Aim of the task.
Each line of the material must be repeated precisely, with the pictures left out.

Records for processing.
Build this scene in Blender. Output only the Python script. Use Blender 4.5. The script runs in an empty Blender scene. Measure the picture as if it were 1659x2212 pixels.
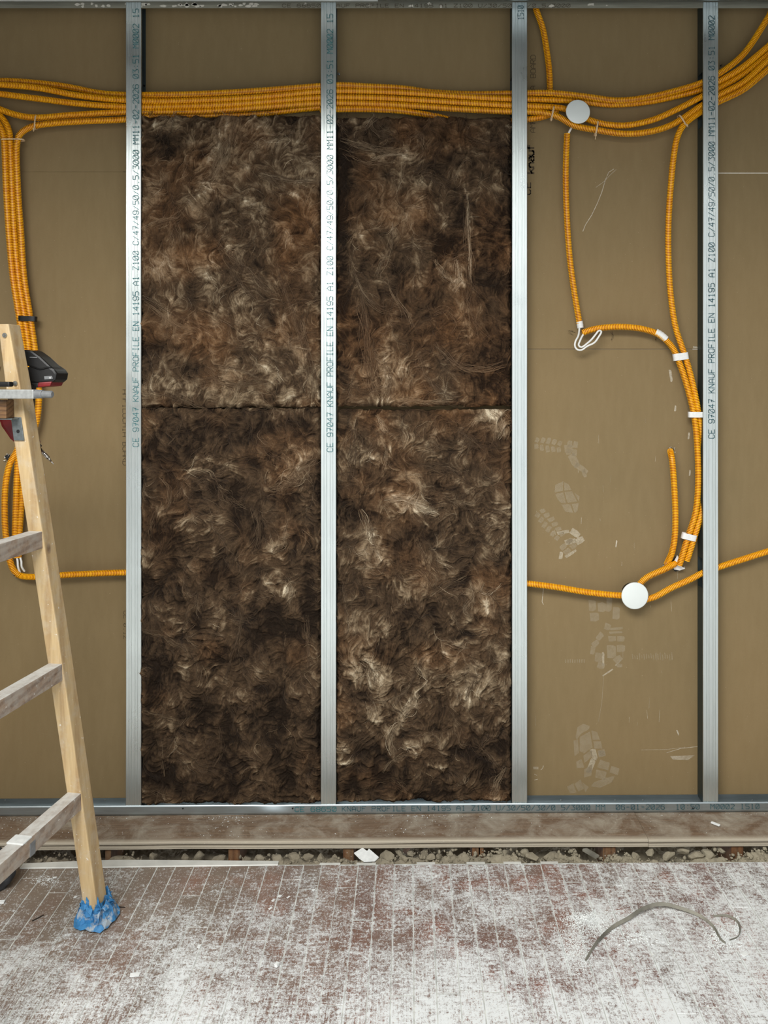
import bpy, bmesh, math, random
import numpy as np
from mathutils import Vector, Matrix, noise as mnoise

SC = bpy.context.scene
COL = SC.collection
random.seed(7)
RNG = np.random.default_rng(11)

# ------------------------------------------------------------------ camera, light, exposure
F = 1798.3           # focal length in pixels of the 1659 x 2212 frame
DC = 2.6             # camera to the front face of the studs
HC = 1.351           # camera height above the old floor board
VX, VY = 885.0, 823.0
cam = bpy.data.cameras.new('camera'); co = bpy.data.objects.new('camera', cam); COL.objects.link(co)
co.location = (0, -DC, HC); co.rotation_euler = (math.pi/2, 0, 0)
cam.sensor_fit = 'VERTICAL'; cam.sensor_height = 24; cam.lens = 24*F/2212.0
cam.shift_x = -(VX-829.5)/2212.0; cam.shift_y = -(1106-VY)/2212.0
cam.clip_start = 0.05
SC.camera = co

world = bpy.data.worlds.new('world'); SC.world = world; world.use_nodes = True
bg = world.node_tree.nodes['Background']
bg.inputs[0].default_value = (0.95, 0.985, 1.0, 1); bg.inputs[1].default_value = 1.04

def area(name, loc, target, sx, sy, power, col):
    l = bpy.data.lights.new(name, 'AREA'); l.shape = 'RECTANGLE'; l.size = sx; l.size_y = sy
    l.energy = power; l.color = col
    o = bpy.data.objects.new(name, l); COL.objects.link(o); o.location = loc
    o.rotation_euler = (Vector(target)-Vector(loc)).to_track_quat('-Z', 'Y').to_euler()
    return o
area('daylight_lamp', (-0.9, -3.5, 3.35), (0.4, -0.45, 0.2), 2.5, 1.2, 185, (1.0, 0.985, 0.94))  # added lamp above the ceiling edge, stands in for the window daylight

SC.view_settings.view_transform = 'Standard'; SC.view_settings.look = 'None'
SC.view_settings.gamma = 1.0; SC.view_settings.use_curve_mapping = False
SC.view_settings.exposure = 0.0

# ------------------------------------------------------------------ helpers
def gz(x): return 0.006*x                      # the old floor is slightly out of level
def P(px, py, y):                              # photo pixel + depth -> world point
    D = DC + y
    return Vector(((px-VX)*D/F, y, HC+(VY-py)*D/F))
def G(px, py):                                 # photo pixel -> point on the floor level
    D = HC*F/(py-VY)
    x = (px-VX)*D/F
    return Vector((x, D-DC, gz(x)))
def lin(r, g, b):
    return tuple(((c/255)/12.92 if c/255 <= 0.04045 else ((c/255+0.055)/1.055)**2.4) for c in (r, g, b))

def tag(o, label, cat, group=None, kind=None):
    if label: o['label'] = label
    if cat: o['category'] = cat
    if group: o['group'] = group
    if kind: o['kind'] = kind
    return o
def empty(name, loc=(0, 0, 0)):
    o = bpy.data.objects.new(name, None); COL.objects.link(o); o.location = loc
    o.empty_display_size = 0.05
    return o
def link(name, me, m=None, parent=None, loc=None):
    o = bpy.data.objects.new(name, me); COL.objects.link(o)
    if m is not None: me.materials.append(m) if not me.materials else None
    if loc is not None: o.location = loc
    if parent is not None:
        o.parent = parent
        if parent.location.length > 0 and loc is None:
            o.matrix_parent_inverse = Matrix.Translation(-Vector(parent.location))
    return o
def obj(name, bm, m, parent=None, smooth=False):
    me = bpy.data.meshes.new(name); bm.normal_update(); bm.to_mesh(me); bm.free()
    if smooth: me.polygons.foreach_set('use_smooth', [True]*len(me.polygons))
    return link(name, me, m, parent)
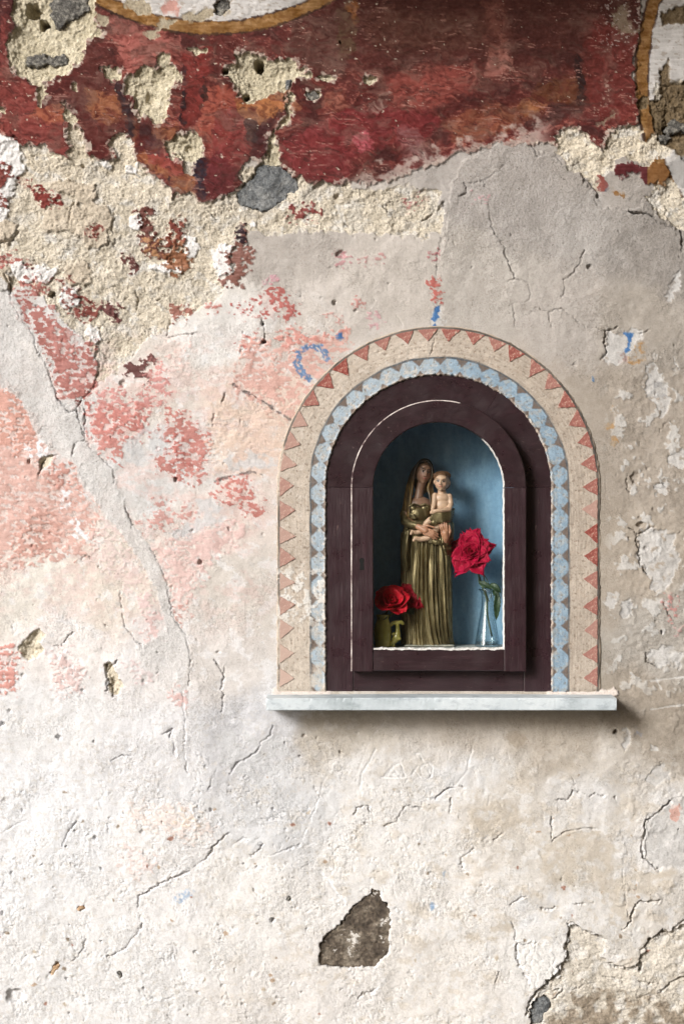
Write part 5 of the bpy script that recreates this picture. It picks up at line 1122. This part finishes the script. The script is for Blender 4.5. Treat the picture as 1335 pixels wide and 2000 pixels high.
def skirt(name, cxf, hwf, hdf, y0, y1, npl, amp, a0=0.0, a1=2 * math.pi, ny=110, na=420, seed=3, mt=None, thick=None):
    ys_ = np.linspace(y0, y1, ny)[:, None]; full = a1 - a0 > 6.2
    th = np.linspace(a0, a1, na, endpoint=not full)[None]
    v = (ys_ - y0) / (y1 - y0)
    tw = th + .05 * np.sin(th * 3 + seed) + .10 * v * np.cos(th + .6) + .16 * v ** 6
    jit = fbm(tw * 2.2 + seed, v * .6 + 0 * th, 2, seed)
    ph = tw * npl / (2 * np.pi) + 1.3 * jit
    f = ph - np.floor(ph); pl = np.abs(f - .5) * 2; pl = pl ** .8                     # sharp grooves, rounded ridges
    big = fbm(tw * 1.3 + 9, v * .8 + 0 * th, 2, seed + 4)
    ridge = amp * (.35 + .65 * ss(0, .12, v)) * (pl - .5 + .55 * big)
    hem = 1 + .03 * v ** 4 + .05 * ss(.94, 1.0, v)
    hw, hd = hwf(v), hdf(v); cx = cxf(v)
    x = cx + (hw * hem + ridge * np.abs(np.cos(th)) * .6 + ridge * .4 ) * np.cos(th); d = (hd * hem + ridge) * -np.sin(th)
    k = (CAM_D + YS) / CAM_D
    Pp = np.stack([(x - 667.5) / 1000 * k, YS + d / 1000, CAM_Z + (1000 - (ys_ + 0 * th + 1.5 * np.sin(th * npl / 2) * v ** 8)) / 1000 * k], -1)
    o = link(name, grid_mesh(name, Pp, None, None, None, wrap_u=full), mt or GOLD); keep(o, statue)
    if thick: sm = o.modifiers.new('s', 'SOLIDIFY'); sm.thickness = thick; sm.offset = 0
    return o
skirt('skirt', lambda v: 833.5 + 1.5 * v, lambda v: 43.0 + 2.5 * v, lambda v: 27 + 5 * v, 1046, 1259, 27, 6.6)
# mantle behind, open at the front: smooth edge on the right, folds on the left
skirt('mantle', lambda v: 833 + 1.0 * v, lambda v: 49 - 2.5 * ss(.75, 1, v) - 12 * ss(.22, 0, v), lambda v: 33 - 5 * ss(.25, 0, v) + 0 * v, 1000, 1256, 13, 2.6, math.radians(148), math.radians(396), ny=80, na=260, seed=8, thick=.0016)
bm = Lump()                                                       # gathered cloth at both hips
for i in range(5): limb(bm, [(mm(797 - i * 3.2, 1036 + i * 1.6, -26 + i * 5), 2.4), (mm(793 - i * 2.4, 1060 + i * 2, -30 + i * 5), 3.2), (mm(791 - i * 1.6, 1088 + 5 * i, -28 + i * 5), 2.8), (mm(796 - i * 2.4, 1112 + 4 * i, -25 + i * 4), 1.5)])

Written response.
Build this scene in Blender. Output only the Python script. Use Blender 4.5. The script runs in an empty Blender scene. Measure the picture as if it were 1659x2212 pixels.
import bpy, bmesh, math, random
import numpy as np
from mathutils import Vector, Matrix, noise as mnoise

SC = bpy.context.scene
COL = SC.collection
random.seed(7)
RNG = np.random.default_rng(11)

# ------------------------------------------------------------------ camera, light, exposure
F = 1798.3           # focal length in pixels of the 1659 x 2212 frame
DC = 2.6             # camera to the front face of the studs
HC = 1.351           # camera height above the old floor board
VX, VY = 885.0, 823.0
cam = bpy.data.cameras.new('camera'); co = bpy.data.objects.new('camera', cam); COL.objects.link(co)
co.location = (0, -DC, HC); co.rotation_euler = (math.pi/2, 0, 0)
cam.sensor_fit = 'VERTICAL'; cam.sensor_height = 24; cam.lens = 24*F/2212.0
cam.shift_x = -(VX-829.5)/2212.0; cam.shift_y = -(1106-VY)/2212.0
cam.clip_start = 0.05
SC.camera = co

world = bpy.data.worlds.new('world'); SC.world = world; world.use_nodes = True
bg = world.node_tree.nodes['Background']
bg.inputs[0].default_value = (0.95, 0.985, 1.0, 1); bg.inputs[1].default_value = 1.04

def area(name, loc, target, sx, sy, power, col):
    l = bpy.data.lights.new(name, 'AREA'); l.shape = 'RECTANGLE'; l.size = sx; l.size_y = sy
    l.energy = power; l.color = col
    o = bpy.data.objects.new(name, l); COL.objects.link(o); o.location = loc
    o.rotation_euler = (Vector(target)-Vector(loc)).to_track_quat('-Z', 'Y').to_euler()
    return o
area('daylight_lamp', (-0.9, -3.5, 3.35), (0.4, -0.45, 0.2), 2.5, 1.2, 185, (1.0, 0.985, 0.94))  # added lamp above the ceiling edge, stands in for the window daylight

SC.view_settings.view_transform = 'Standard'; SC.view_settings.look = 'None'
SC.view_settings.gamma = 1.0; SC.view_settings.use_curve_mapping = False
SC.view_settings.exposure = 0.0

# ------------------------------------------------------------------ helpers
def gz(x): return 0.006*x                      # the old floor is slightly out of level
def P(px, py, y):                              # photo pixel + depth -> world point
    D = DC + y
    return Vector(((px-VX)*D/F, y, HC+(VY-py)*D/F))
def G(px, py):                                 # photo pixel -> point on the floor level
    D = HC*F/(py-VY)
    x = (px-VX)*D/F
    return Vector((x, D-DC, gz(x)))
def lin(r, g, b):
    return tuple(((c/255)/12.92 if c/255 <= 0.04045 else ((c/255+0.055)/1.055)**2.4) for c in (r, g, b))

def tag(o, label, cat, group=None, kind=None):
    if label: o['label'] = label
    if cat: o['category'] = cat
    if group: o['group'] = group
    if kind: o['kind'] = kind
    return o
def empty(name, loc=(0, 0, 0)):
    o = bpy.data.objects.new(name, None); COL.objects.link(o); o.location = loc
    o.empty_display_size = 0.05
    return o
def link(name, me, m=None, parent=None, loc=None):
    o = bpy.data.objects.new(name, me); COL.objects.link(o)
    if m is not None: me.materials.append(m) if not me.materials else None
    if loc is not None: o.location = loc
    if parent is not None:
        o.parent = parent
        if parent.location.length > 0 and loc is None:
            o.matrix_parent_inverse = Matrix.Translation(-Vector(parent.location))
    return o
def obj(name, bm, m, parent=None, smooth=False):
    me = bpy.data.meshes.new(name); bm.normal_update(); bm.to_mesh(me); bm.free()
    if smooth: me.polygons.foreach_set('use_smooth', [True]*len(me.polygons))
    return link(name, me, m, parent)
Write part 5 of the bpy script that recreates this picture. It picks up at line 1122. This part finishes the script. The script is for Blender 4.5. Treat the picture as 1335 pixels wide and 2000 pixels high.
def skirt(name, cxf, hwf, hdf, y0, y1, npl, amp, a0=0.0, a1=2 * math.pi, ny=110, na=420, seed=3, mt=None, thick=None):
    ys_ = np.linspace(y0, y1, ny)[:, None]; full = a1 - a0 > 6.2
    th = np.linspace(a0, a1, na, endpoint=not full)[None]
    v = (ys_ - y0) / (y1 - y0)
    tw = th + .05 * np.sin(th * 3 + seed) + .10 * v * np.cos(th + .6) + .16 * v ** 6
    jit = fbm(tw * 2.2 + seed, v * .6 + 0 * th, 2, seed)
    ph = tw * npl / (2 * np.pi) + 1.3 * jit
    f = ph - np.floor(ph); pl = np.abs(f - .5) * 2; pl = pl ** .8                     # sharp grooves, rounded ridges
    big = fbm(tw * 1.3 + 9, v * .8 + 0 * th, 2, seed + 4)
    ridge = amp * (.35 + .65 * ss(0, .12, v)) * (pl - .5 + .55 * big)
    hem = 1 + .03 * v ** 4 + .05 * ss(.94, 1.0, v)
    hw, hd = hwf(v), hdf(v); cx = cxf(v)
    x = cx + (hw * hem + ridge * np.abs(np.cos(th)) * .6 + ridge * .4 ) * np.cos(th); d = (hd * hem + ridge) * -np.sin(th)
    k = (CAM_D + YS) / CAM_D
    Pp = np.stack([(x - 667.5) / 1000 * k, YS + d / 1000, CAM_Z + (1000 - (ys_ + 0 * th + 1.5 * np.sin(th * npl / 2) * v ** 8)) / 1000 * k], -1)
    o = link(name, grid_mesh(name, Pp, None, None, None, wrap_u=full), mt or GOLD); keep(o, statue)
    if thick: sm = o.modifiers.new('s', 'SOLIDIFY'); sm.thickness = thick; sm.offset = 0
    return o
skirt('skirt', lambda v: 833.5 + 1.5 * v, lambda v: 43.0 + 2.5 * v, lambda v: 27 + 5 * v, 1046, 1259, 27, 6.6)
# mantle behind, open at the front: smooth edge on the right, folds on the left
skirt('mantle', lambda v: 833 + 1.0 * v, lambda v: 49 - 2.5 * ss(.75, 1, v) - 12 * ss(.22, 0, v), lambda v: 33 - 5 * ss(.25, 0, v) + 0 * v, 1000, 1256, 13, 2.6, math.radians(148), math.radians(396), ny=80, na=260, seed=8, thick=.0016)
bm = Lump()                                                       # gathered cloth at both hips
for i in range(5): limb(bm, [(mm(797 - i * 3.2, 1036 + i * 1.6, -26 + i * 5), 2.4), (mm(793 - i * 2.4, 1060 + i * 2, -30 + i * 5), 3.2), (mm(791 - i * 1.6, 1088 + 5 * i, -28 + i * 5), 2.8), (mm(796 - i * 2.4, 1112 + 4 * i, -25 + i * 4), 1.5)])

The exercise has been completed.